◆ **Instruction**
Look below for the line with "Build this scene" and the line with "rng = random.Random(7)"; repeat exactly those two lines and all lines between them, but no pictures.

◆ **Excerpted data**
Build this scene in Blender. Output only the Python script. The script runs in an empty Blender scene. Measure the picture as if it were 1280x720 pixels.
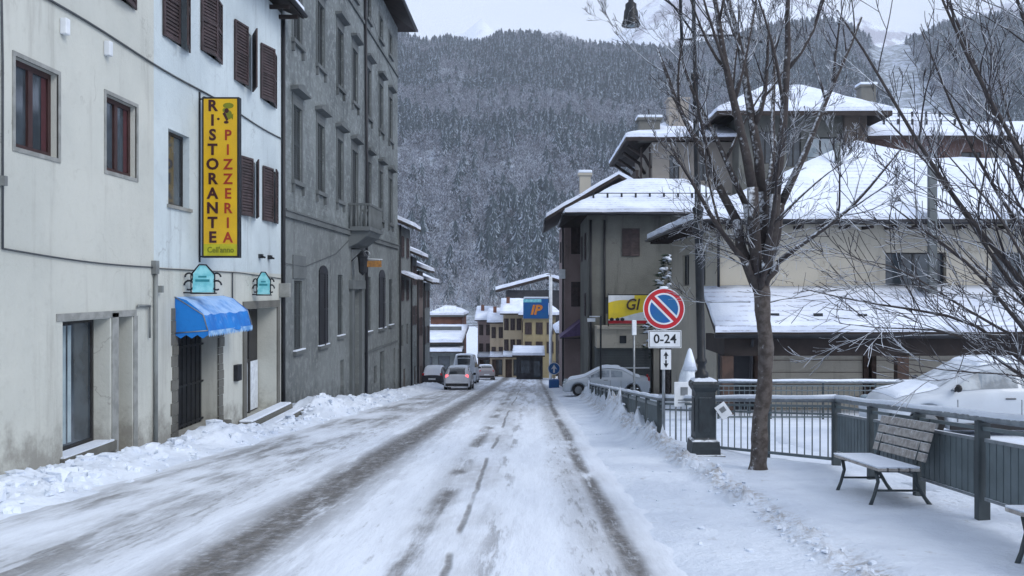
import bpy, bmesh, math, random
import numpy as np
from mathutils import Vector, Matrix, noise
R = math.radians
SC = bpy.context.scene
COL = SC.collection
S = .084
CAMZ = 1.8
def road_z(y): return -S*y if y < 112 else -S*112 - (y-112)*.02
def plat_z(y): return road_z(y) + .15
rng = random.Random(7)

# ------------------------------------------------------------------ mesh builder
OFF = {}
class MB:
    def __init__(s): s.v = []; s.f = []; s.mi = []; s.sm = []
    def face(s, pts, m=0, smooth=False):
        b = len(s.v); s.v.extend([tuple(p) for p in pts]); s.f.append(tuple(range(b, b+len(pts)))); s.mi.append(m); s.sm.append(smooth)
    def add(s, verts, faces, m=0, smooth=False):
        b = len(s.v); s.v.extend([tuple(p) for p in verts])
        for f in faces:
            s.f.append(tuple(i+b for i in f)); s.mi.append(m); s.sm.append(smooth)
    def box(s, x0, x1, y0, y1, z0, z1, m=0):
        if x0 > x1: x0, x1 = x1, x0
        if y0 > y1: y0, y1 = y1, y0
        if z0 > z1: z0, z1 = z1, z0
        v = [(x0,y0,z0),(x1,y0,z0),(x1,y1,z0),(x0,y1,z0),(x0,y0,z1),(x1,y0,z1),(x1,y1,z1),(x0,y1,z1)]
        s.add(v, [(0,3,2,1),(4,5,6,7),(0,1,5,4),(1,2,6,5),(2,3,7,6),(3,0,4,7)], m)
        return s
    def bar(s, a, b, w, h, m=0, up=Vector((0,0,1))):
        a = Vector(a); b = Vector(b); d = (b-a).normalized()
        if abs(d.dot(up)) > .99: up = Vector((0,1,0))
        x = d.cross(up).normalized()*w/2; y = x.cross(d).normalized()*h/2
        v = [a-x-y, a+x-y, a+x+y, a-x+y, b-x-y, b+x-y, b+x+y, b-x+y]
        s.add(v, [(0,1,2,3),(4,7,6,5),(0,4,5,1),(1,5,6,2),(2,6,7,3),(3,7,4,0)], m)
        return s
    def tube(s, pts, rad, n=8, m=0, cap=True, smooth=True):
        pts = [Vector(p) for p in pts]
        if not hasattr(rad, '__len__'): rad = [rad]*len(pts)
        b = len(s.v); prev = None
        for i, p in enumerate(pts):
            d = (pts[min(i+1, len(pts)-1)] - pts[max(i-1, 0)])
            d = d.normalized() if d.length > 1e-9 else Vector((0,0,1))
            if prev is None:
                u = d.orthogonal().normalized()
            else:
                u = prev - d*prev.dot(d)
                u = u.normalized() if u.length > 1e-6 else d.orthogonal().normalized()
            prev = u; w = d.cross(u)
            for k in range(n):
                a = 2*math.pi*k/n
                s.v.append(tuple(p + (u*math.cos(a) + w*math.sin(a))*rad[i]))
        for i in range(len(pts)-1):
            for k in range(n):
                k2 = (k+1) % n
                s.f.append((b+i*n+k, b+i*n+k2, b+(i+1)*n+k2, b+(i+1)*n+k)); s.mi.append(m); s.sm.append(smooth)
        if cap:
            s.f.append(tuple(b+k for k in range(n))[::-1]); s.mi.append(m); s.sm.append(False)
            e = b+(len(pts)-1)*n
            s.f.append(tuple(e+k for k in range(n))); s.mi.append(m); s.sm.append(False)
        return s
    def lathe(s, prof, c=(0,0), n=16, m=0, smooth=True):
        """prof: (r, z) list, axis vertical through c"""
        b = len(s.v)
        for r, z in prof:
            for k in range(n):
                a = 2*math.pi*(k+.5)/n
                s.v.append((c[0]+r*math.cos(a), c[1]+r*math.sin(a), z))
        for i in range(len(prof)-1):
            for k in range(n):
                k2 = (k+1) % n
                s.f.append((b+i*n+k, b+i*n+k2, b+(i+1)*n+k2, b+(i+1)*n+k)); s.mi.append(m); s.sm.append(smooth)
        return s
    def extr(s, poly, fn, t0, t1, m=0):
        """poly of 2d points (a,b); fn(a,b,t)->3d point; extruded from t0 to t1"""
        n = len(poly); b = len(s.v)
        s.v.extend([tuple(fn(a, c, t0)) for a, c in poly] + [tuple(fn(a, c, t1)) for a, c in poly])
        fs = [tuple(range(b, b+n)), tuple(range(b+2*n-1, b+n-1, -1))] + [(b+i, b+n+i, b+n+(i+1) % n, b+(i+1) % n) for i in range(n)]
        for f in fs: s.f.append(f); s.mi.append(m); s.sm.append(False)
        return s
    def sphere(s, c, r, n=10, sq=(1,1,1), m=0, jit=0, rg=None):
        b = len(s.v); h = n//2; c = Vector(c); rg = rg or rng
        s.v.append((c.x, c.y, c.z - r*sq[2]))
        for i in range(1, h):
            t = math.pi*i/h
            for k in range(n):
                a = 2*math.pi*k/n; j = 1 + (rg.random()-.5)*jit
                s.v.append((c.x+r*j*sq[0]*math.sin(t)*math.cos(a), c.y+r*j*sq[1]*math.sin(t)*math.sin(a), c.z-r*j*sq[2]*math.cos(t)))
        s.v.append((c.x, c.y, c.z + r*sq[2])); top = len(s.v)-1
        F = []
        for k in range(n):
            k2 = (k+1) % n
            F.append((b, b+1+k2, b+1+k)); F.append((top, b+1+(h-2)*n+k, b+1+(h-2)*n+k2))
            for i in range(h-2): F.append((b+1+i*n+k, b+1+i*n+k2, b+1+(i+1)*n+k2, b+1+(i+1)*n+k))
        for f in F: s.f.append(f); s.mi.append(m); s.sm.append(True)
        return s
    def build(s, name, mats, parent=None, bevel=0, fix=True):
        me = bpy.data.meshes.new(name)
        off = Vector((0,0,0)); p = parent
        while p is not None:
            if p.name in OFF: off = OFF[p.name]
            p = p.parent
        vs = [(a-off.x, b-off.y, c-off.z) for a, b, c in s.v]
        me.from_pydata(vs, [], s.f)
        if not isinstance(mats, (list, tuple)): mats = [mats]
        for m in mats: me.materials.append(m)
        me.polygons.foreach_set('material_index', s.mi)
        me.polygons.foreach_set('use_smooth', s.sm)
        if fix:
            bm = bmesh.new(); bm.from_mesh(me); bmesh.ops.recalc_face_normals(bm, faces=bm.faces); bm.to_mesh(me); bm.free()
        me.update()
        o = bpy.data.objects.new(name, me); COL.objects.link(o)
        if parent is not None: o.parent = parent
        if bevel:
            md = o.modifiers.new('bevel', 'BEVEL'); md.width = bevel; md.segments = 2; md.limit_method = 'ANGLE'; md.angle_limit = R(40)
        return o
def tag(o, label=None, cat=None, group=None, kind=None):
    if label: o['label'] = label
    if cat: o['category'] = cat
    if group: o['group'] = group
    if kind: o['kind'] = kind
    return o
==
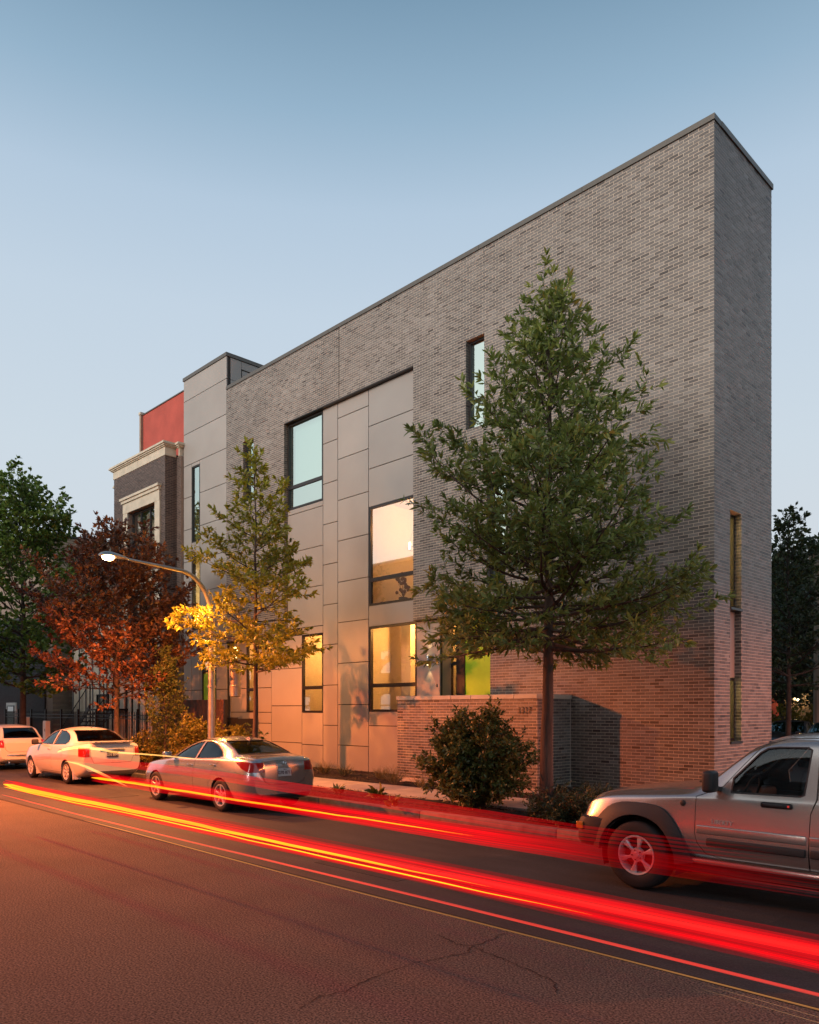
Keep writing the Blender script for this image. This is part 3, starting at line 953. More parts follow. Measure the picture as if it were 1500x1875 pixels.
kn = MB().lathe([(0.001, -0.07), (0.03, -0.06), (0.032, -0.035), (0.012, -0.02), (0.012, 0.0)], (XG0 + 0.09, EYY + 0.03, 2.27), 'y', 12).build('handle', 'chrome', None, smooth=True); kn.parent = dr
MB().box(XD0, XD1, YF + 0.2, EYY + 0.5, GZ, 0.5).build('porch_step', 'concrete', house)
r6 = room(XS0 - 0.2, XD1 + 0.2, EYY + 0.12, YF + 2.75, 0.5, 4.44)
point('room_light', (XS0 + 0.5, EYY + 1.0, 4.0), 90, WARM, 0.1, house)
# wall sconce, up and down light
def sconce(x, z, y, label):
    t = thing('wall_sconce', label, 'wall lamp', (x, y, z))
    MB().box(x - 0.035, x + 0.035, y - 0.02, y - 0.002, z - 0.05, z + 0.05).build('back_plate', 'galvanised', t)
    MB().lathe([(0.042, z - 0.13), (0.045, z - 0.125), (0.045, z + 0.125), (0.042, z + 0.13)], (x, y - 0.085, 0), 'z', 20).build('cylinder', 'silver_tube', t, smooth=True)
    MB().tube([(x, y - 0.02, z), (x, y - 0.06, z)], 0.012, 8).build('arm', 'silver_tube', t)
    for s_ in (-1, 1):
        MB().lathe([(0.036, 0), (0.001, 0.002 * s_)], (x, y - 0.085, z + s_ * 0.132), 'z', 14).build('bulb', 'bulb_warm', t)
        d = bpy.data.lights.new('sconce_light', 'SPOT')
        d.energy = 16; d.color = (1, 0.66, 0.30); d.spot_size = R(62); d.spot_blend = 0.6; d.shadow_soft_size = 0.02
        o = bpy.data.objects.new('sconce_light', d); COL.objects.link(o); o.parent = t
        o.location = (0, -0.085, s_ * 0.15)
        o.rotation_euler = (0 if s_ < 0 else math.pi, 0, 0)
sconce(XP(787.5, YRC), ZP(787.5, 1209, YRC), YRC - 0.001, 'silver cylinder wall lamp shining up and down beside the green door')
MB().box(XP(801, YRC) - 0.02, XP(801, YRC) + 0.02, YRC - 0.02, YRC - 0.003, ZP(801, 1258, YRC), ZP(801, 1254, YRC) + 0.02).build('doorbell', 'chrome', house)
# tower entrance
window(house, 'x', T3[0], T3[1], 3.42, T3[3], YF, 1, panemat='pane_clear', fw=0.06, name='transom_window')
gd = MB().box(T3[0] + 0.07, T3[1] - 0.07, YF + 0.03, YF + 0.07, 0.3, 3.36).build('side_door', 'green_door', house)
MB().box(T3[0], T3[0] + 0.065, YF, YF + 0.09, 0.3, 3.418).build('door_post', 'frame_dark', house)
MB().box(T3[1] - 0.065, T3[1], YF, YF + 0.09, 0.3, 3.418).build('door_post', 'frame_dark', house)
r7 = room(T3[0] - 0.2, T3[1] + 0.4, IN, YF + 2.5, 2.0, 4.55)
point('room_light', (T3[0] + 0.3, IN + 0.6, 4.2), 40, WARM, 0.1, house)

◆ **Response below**
Build this scene in Blender. Output only the Python script. The script runs in an empty Blender scene. Measure the picture as if it were 1280x720 pixels.
import bpy, bmesh, math, random
import numpy as np
from mathutils import Vector, Matrix, noise
R = math.radians
SC = bpy.context.scene
COL = SC.collection
S = .084
CAMZ = 1.8
def road_z(y): return -S*y if y < 112 else -S*112 - (y-112)*.02
def plat_z(y): return road_z(y) + .15
rng = random.Random(7)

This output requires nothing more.